Problem: Exactly reproduce each line of the listing that follows.

Supplied information:
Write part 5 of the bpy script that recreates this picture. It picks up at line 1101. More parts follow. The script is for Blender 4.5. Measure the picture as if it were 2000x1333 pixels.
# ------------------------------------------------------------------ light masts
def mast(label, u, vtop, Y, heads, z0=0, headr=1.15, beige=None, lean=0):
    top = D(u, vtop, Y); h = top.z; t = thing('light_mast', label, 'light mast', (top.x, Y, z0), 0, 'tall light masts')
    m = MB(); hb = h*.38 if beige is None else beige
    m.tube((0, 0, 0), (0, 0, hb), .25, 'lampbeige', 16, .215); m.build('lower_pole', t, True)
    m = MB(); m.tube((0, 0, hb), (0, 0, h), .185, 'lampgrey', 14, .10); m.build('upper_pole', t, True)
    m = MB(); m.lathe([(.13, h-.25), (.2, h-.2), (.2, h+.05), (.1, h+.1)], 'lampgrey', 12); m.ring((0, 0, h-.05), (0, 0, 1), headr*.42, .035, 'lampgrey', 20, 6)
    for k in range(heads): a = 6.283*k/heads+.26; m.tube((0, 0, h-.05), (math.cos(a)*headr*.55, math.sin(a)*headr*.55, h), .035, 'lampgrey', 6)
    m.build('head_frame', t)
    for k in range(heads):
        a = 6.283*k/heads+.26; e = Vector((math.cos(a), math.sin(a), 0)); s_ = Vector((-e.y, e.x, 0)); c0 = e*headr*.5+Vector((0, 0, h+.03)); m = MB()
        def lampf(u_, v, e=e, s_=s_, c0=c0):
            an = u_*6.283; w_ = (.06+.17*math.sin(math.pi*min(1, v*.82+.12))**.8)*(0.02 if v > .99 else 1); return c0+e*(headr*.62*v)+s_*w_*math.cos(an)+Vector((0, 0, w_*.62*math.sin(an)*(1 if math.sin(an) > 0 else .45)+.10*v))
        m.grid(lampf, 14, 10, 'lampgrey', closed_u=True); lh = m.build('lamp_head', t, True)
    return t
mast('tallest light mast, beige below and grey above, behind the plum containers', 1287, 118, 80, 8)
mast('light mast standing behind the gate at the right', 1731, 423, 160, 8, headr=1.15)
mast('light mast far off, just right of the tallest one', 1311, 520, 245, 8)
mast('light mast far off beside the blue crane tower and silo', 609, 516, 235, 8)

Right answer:
Write part 5 of the bpy script that recreates this picture. It picks up at line 1101. More parts follow. The script is for Blender 4.5. Measure the picture as if it were 2000x1333 pixels.
# ------------------------------------------------------------------ light masts
def mast(label, u, vtop, Y, heads, z0=0, headr=1.15, beige=None, lean=0):
    top = D(u, vtop, Y); h = top.z; t = thing('light_mast', label, 'light mast', (top.x, Y, z0), 0, 'tall light masts')
    m = MB(); hb = h*.38 if beige is None else beige
    m.tube((0, 0, 0), (0, 0, hb), .25, 'lampbeige', 16, .215); m.build('lower_pole', t, True)
    m = MB(); m.tube((0, 0, hb), (0, 0, h), .185, 'lampgrey', 14, .10); m.build('upper_pole', t, True)
    m = MB(); m.lathe([(.13, h-.25), (.2, h-.2), (.2, h+.05), (.1, h+.1)], 'lampgrey', 12); m.ring((0, 0, h-.05), (0, 0, 1), headr*.42, .035, 'lampgrey', 20, 6)
    for k in range(heads): a = 6.283*k/heads+.26; m.tube((0, 0, h-.05), (math.cos(a)*headr*.55, math.sin(a)*headr*.55, h), .035, 'lampgrey', 6)
    m.build('head_frame', t)
    for k in range(heads):
        a = 6.283*k/heads+.26; e = Vector((math.cos(a), math.sin(a), 0)); s_ = Vector((-e.y, e.x, 0)); c0 = e*headr*.5+Vector((0, 0, h+.03)); m = MB()
        def lampf(u_, v, e=e, s_=s_, c0=c0):
            an = u_*6.283; w_ = (.06+.17*math.sin(math.pi*min(1, v*.82+.12))**.8)*(0.02 if v > .99 else 1); return c0+e*(headr*.62*v)+s_*w_*math.cos(an)+Vector((0, 0, w_*.62*math.sin(an)*(1 if math.sin(an) > 0 else .45)+.10*v))
        m.grid(lampf, 14, 10, 'lampgrey', closed_u=True); lh = m.build('lamp_head', t, True)
    return t
mast('tallest light mast, beige below and grey above, behind the plum containers', 1287, 118, 80, 8)
mast('light mast standing behind the gate at the right', 1731, 423, 160, 8, headr=1.15)
mast('light mast far off, just right of the tallest one', 1311, 520, 245, 8)
mast('light mast far off beside the blue crane tower and silo', 609, 516, 235, 8)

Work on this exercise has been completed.